(Excerpt from a dataset)
* * * * *

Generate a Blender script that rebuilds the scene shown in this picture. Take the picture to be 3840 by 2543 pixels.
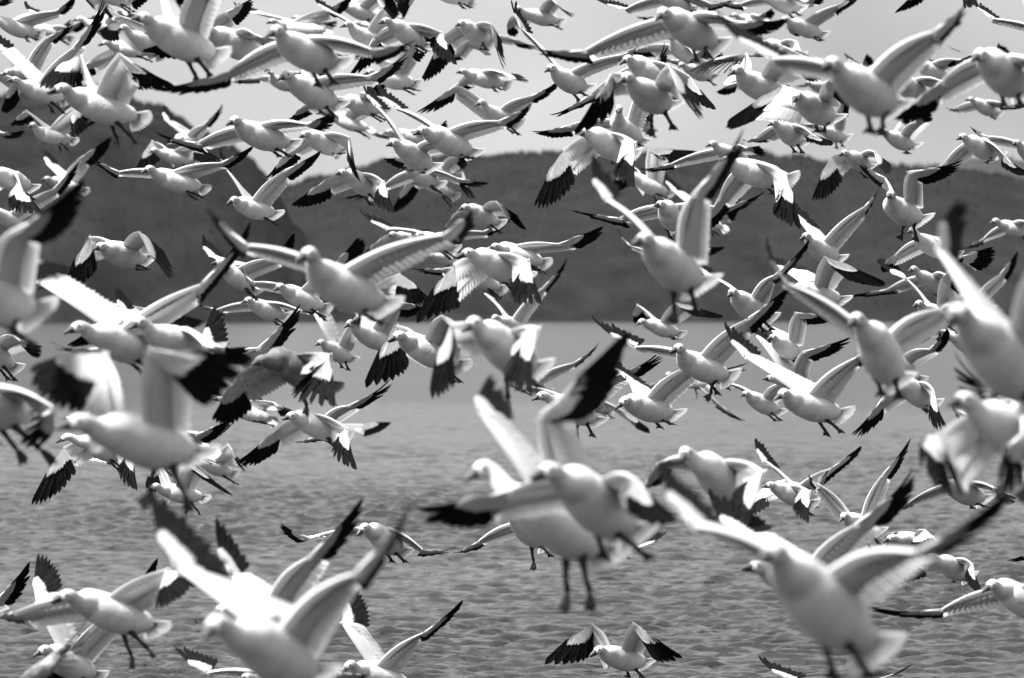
import bpy, bmesh, math, random
from mathutils import Vector, Matrix, noise

sc = bpy.context.scene
for o in list(bpy.data.objects):
    bpy.data.objects.remove(o)
C = sc.collection
random.seed(7)

# ------------------------------------------------------------------ camera
CAM_H = 3.2                       # metres above the water
LENS = 200.0
FPX = 3840 * LENS / 36.0          # focal length in photo pixels
HORIZON_Y = 1200                  # photo row of the true horizon
PITCH = math.atan((1271.5 - HORIZON_Y) / FPX)
cd = bpy.data.cameras.new('camera')
cam = bpy.data.objects.new('camera', cd)
C.objects.link(cam)
cam.location = (0, 0, CAM_H)
cam.rotation_euler = (math.pi / 2 - PITCH, 0, 0)
cd.lens = LENS
cd.sensor_width = 36
cd.clip_start = 0.5
cd.clip_end = 60000
cd.dof.use_dof = True
cd.dof.focus_distance = 44.0
cd.dof.aperture_fstop = LENS / 1000 / 0.040
sc.camera = cam
RM = Matrix.Rotation(math.pi / 2 - PITCH, 3, 'X')


def at(px, py, depth):
    """the point seen at photo pixel (px, py) at this distance along the view"""
    return Vector((0, 0, CAM_H)) + RM @ (Vector(((px - 1920) / FPX, -(py - 1271.5) / FPX, -1)) * depth)


# ------------------------------------------------------------------ sky and sun
SUN_EL, SUN_AZ = math.radians(57), math.radians(-122)     # azimuth from the view direction (+Y), negative = left
w = bpy.data.worlds.new('World')
sc.world = w
w.use_nodes = True
nt = w.node_tree
nt.nodes.clear()
N, L = nt.nodes.new, nt.links.new
sky = N('ShaderNodeTexSky')
sky.sky_type = 'NISHITA'
sky.sun_disc = False
sky.sun_elevation = SUN_EL
sky.sun_rotation = SUN_AZ
sky.air_density = 1.0
sky.dust_density = 3.0
sky.altitude = 0
bw = N('ShaderNodeRGBToBW')
L(sky.outputs[0], bw.inputs[0])
tc = N('ShaderNodeTexCoord')
mp = N('ShaderNodeMapping')
mp.inputs['Scale'].default_value = (1.0, 1.0, 2.2)
mp.inputs['Location'].default_value = (0.2, 0, 0)
L(tc.outputs['Generated'], mp.inputs[0])
cl = N('ShaderNodeTexNoise')
cl.inputs['Scale'].default_value = 9.0
cl.inputs['Detail'].default_value = 4.0
cl.inputs['Roughness'].default_value = 0.45
L(mp.outputs[0], cl.inputs['Vector'])
mr = N('ShaderNodeMapRange')
mr.inputs['From Min'].default_value = 0.3
mr.inputs['From Max'].default_value = 0.7
mr.inputs['To Min'].default_value = 0.66
mr.inputs['To Max'].default_value = 1.18
L(cl.outputs[0], mr.inputs[0])
# overcast: an even cloud deck takes over most of the clear sky's own gradient
mixg = N('ShaderNodeMix')
mixg.data_type = 'FLOAT'
mixg.inputs[0].default_value = 0.85
L(bw.outputs[0], mixg.inputs[2])
# the deck of a real overcast is about three times brighter overhead than at the horizon
sep = N('ShaderNodeSeparateXYZ')
L(tc.outputs['Generated'], sep.inputs[0])
cie = N('ShaderNodeMapRange')
cie.inputs['From Min'].default_value = 0.0
cie.inputs['From Max'].default_value = 1.0
cie.inputs['To Min'].default_value = 3.1
cie.inputs['To Max'].default_value = 6.6
L(sep.outputs['Z'], cie.inputs[0])
L(cie.outputs[0], mixg.inputs[3])
mul = N('ShaderNodeMath')
mul.operation = 'MULTIPLY'
L(mixg.outputs[0], mul.inputs[0])
L(mr.outputs[0], mul.inputs[1])
bg = N('ShaderNodeBackground')
bg.inputs['Strength'].default_value = 0.078
L(mul.outputs[0], bg.inputs[0])
wo = N('ShaderNodeOutputWorld')
L(bg.outputs[0], wo.inputs[0])

sd = bpy.data.lights.new('sun', 'SUN')
sd.energy = 4.3
sd.angle = math.radians(12)
sd.color = (1, 1, 1)
sun = bpy.data.objects.new('sun', sd)
C.objects.link(sun)
sv = Vector((math.sin(SUN_AZ) * math.cos(SUN_EL), math.cos(SUN_AZ) * math.cos(SUN_EL), math.sin(SUN_EL)))
sun.rotation_euler = sv.to_track_quat('Z', 'Y').to_euler()

sc.view_settings.view_transform = 'Standard'
sc.view_settings.look = 'None'
sc.view_settings.exposure = 1.5
sc.view_settings.gamma = 1.0
sc.view_settings.use_curve_mapping = False
sc.cycles.max_bounces = 5
sc.cycles.diffuse_bounces = 3
sc.cycles.glossy_bounces = 2
sc.cycles.transmission_bounces = 2


# ------------------------------------------------------------------ materials
def mat(name, col, rough=0.7, noise_scale=0, amt=0.0, bump=0.0, bscale=0, transl=0.0, spec=0.3):
    m = bpy.data.materials.new(name)
    m.use_nodes = True
    t = m.node_tree
    p = t.nodes['Principled BSDF']
    p.inputs['Base Color'].default_value = (col, col, col, 1)
    p.inputs['Roughness'].default_value = rough
    p.inputs['Specular IOR Level'].default_value = spec
    if noise_scale:
        tcn = t.nodes.new('ShaderNodeTexCoord')
        nz = t.nodes.new('ShaderNodeTexNoise')
        nz.inputs['Scale'].default_value = noise_scale
        nz.inputs['Detail'].default_value = 5
        t.links.new(tcn.outputs['Object'], nz.inputs['Vector'])
        r = t.nodes.new('ShaderNodeMapRange')
        r.inputs['From Min'].default_value = 0.3
        r.inputs['From Max'].default_value = 0.7
        r.inputs['To Min'].default_value = col * (1 - amt)
        r.inputs['To Max'].default_value = col * (1 + amt)
        t.links.new(nz.outputs[0], r.inputs[0])
        cc = t.nodes.new('ShaderNodeCombineColor')
        for i in range(3):
            t.links.new(r.outputs[0], cc.inputs[i])
        t.links.new(cc.outputs[0], p.inputs['Base Color'])
        if bump:
            n2 = t.nodes.new('ShaderNodeTexNoise')
            n2.inputs['Scale'].default_value = bscale
            n2.inputs['Detail'].default_value = 3
            t.links.new(tcn.outputs['Object'], n2.inputs['Vector'])
            b = t.nodes.new('ShaderNodeBump')
            b.inputs['Strength'].default_value = bump
            b.inputs['Distance'].default_value = 0.006
            t.links.new(n2.outputs[0], b.inputs['Height'])
            t.links.new(b.outputs[0], p.inputs['Normal'])
    if transl:
        tr = t.nodes.new('ShaderNodeBsdfTranslucent')
        tr.inputs[0].default_value = (col, col, col, 1)
        mx = t.nodes.new('ShaderNodeMixShader')
        mx.inputs[0].default_value = transl
        t.links.new(p.outputs[0], mx.inputs[1])
        t.links.new(tr.outputs[0], mx.inputs[2])
        t.links.new(mx.outputs[0], t.nodes['Material Output'].inputs['Surface'])
    return m


M_WHITE = mat('white_plumage', 0.56, 0.8, 13, 0.13, 0.6, 60, spec=0.1)
M_FACE = mat('stained_face', 0.46, 0.8, 60, 0.14, 0.4, 90, spec=0.1)
M_WING = mat('white_wing', 0.66, 0.8, 14, 0.05, transl=0.30, spec=0.1)
M_SEC = mat('white_flight_feather', 0.70, 0.8, 40, 0.07, transl=0.48, spec=0.1)
M_COVERT = mat('grey_covert', 0.56, 0.8, 30, 0.12, transl=0.28, spec=0.1)
M_BLACK = mat('black_primary', 0.0055, 0.75, 40, 0.5, spec=0.06)
M_BILL = mat('bill', 0.085, 0.45, 60, 0.25)
M_GRIN = mat('dark_bill_edge', 0.008, 0.5)
M_EYE = mat('eye', 0.01, 0.12, spec=0.6)
M_FOOT = mat('foot', 0.022, 0.5, 40, 0.3)
M_YOUNG = mat('young_grey_plumage', 0.15, 0.8, 25, 0.3, 0.5, 55, spec=0.1)
M_YWING = mat('young_grey_wing', 0.32, 0.8, 18, 0.25, transl=0.15, spec=0.1)


def link(name, verts, faces, mats, parent=None, smooth=True, midx=None, kind=None):
    me = bpy.data.meshes.new(name)
    me.from_pydata(verts, [], faces)
    for m in mats:
        me.materials.append(m)
    if midx:
        me.polygons.foreach_set('material_index', midx)
    if smooth:
        me.polygons.foreach_set('use_smooth', [True] * len(faces))
    me.update()
    o = bpy.data.objects.new(name, me)
    C.objects.link(o)
    if parent:
        o.parent = parent
    if kind:
        o['kind'] = kind
    return o


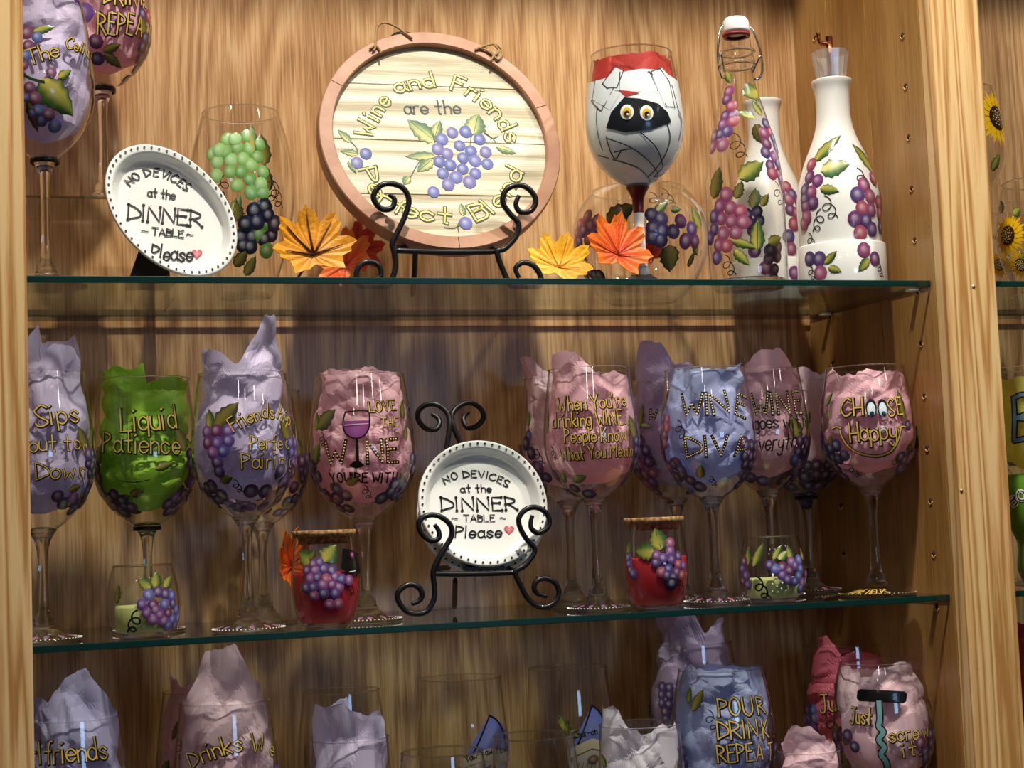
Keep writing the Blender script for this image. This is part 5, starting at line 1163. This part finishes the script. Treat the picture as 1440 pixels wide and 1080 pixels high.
L = stemless('stemless_glass', 'stemless sunflower glass behind the right post, left of the front sunflower one', X, .235, Z1, [(.0006, 0), (.026, 0)]+sp([(.029, .003), (.040, .022), (.0460, .045), (.0465, .06), (.0430, .09), (.0380, .118)]), 'sunflower glasses in the right bay')
p = Paint(L, 162); sunflower(p, 1406, 372, 20); p.leaf(1404, 340, 1404, 322, 10, 0); p.done(L.t)
X = place(1470, .15, Z2)
L = wine_glass('wine_glass', "stemmed wine glass with yellow tissue and a large blue letter B, at the right edge", X, .15, Z2, .232, .130, .0470, .0420, group='glasses on the middle shelf of the right bay')
p = Paint(L, 163); BL = hexc('#6f93b8')
for col, w_, o_ in ((BLK, 9, .0009), (BL, 5, .0013)):
    for ln in ([(1426, 560), (1427, 590), (1424, 618)], [(1426, 560), (1440, 556), (1450, 568), (1444, 582), (1428, 588)], [(1428, 588), (1446, 592), (1450, 606), (1442, 616), (1424, 619)]): p.line(ln, w_, col, o_)
p.poly([(1416, 648), (1424, 650), (1430, 654), (1420, 656)], hexc('#8aa6c0'), .0008)
p.done(L.t); tissue(L, 'yellow', "yellow tissue paper in the glass with the blue letter B", [(-50, 50, .0, 0)], top=-.012, seed=164)
X = place(1470, .065, Z2)
L = stemless('stemless_glass', 'green glass lettered BOO, under the blue letter B glass at the right edge', X, .065, Z2+.0, [(.0006, .0), (.018, .0)]+sp([(.020, .002), (.026, .02), (.0245, .045), (.035, .070), (.0370, .095), (.032, .115)]), 'glasses on the middle shelf of the right bay', mat=pmat('green_enamel_glass', hexc('#5a8f2c'), .15, coat=.5))
p = Paint(L, 165); p.text('BOO', [(1424, 712), (1442, 702), (1460, 700)], 14, WHT, w=4.5); p.text('BOO', [(1424, 712), (1442, 702), (1460, 700)], 14, 'black', w=2); p.done(L.t)
X = place(1452, .035, Z2)
X = place(1475, .10, Z3)
L = wine_glass('wine_glass', "stemmed wine glass with dark red tissue at the lower right edge", X, .10, Z3, .245, .130, .0480, .0420, group='glasses on the bottom shelf of the right bay')
tissue(L, 'darkred', "dark red tissue paper at the lower right edge", [(-60, 60, .02, .1)], top=.004, seed=171, tight=.97)
print('objects', len(bpy.data.objects))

* * * * *

» REQUIREMENTS: Give back exactly the lines from the top of the records to the line containing "RM = Matrix.Rotation(math.pi", both included, and no pictures.

» FINAL RESULT:
Generate a Blender script that rebuilds the scene shown in this picture. Take the picture to be 3840 by 2543 pixels.
import bpy, bmesh, math, random
from mathutils import Vector, Matrix, noise

sc = bpy.context.scene
for o in list(bpy.data.objects):
    bpy.data.objects.remove(o)
C = sc.collection
random.seed(7)

# ------------------------------------------------------------------ camera
CAM_H = 3.2                       # metres above the water
LENS = 200.0
FPX = 3840 * LENS / 36.0          # focal length in photo pixels
HORIZON_Y = 1200                  # photo row of the true horizon
PITCH = math.atan((1271.5 - HORIZON_Y) / FPX)
cd = bpy.data.cameras.new('camera')
cam = bpy.data.objects.new('camera', cd)
C.objects.link(cam)
cam.location = (0, 0, CAM_H)
cam.rotation_euler = (math.pi / 2 - PITCH, 0, 0)
cd.lens = LENS
cd.sensor_width = 36
cd.clip_start = 0.5
cd.clip_end = 60000
cd.dof.use_dof = True
cd.dof.focus_distance = 44.0
cd.dof.aperture_fstop = LENS / 1000 / 0.040
sc.camera = cam
RM = Matrix.Rotation(math.pi / 2 - PITCH, 3, 'X')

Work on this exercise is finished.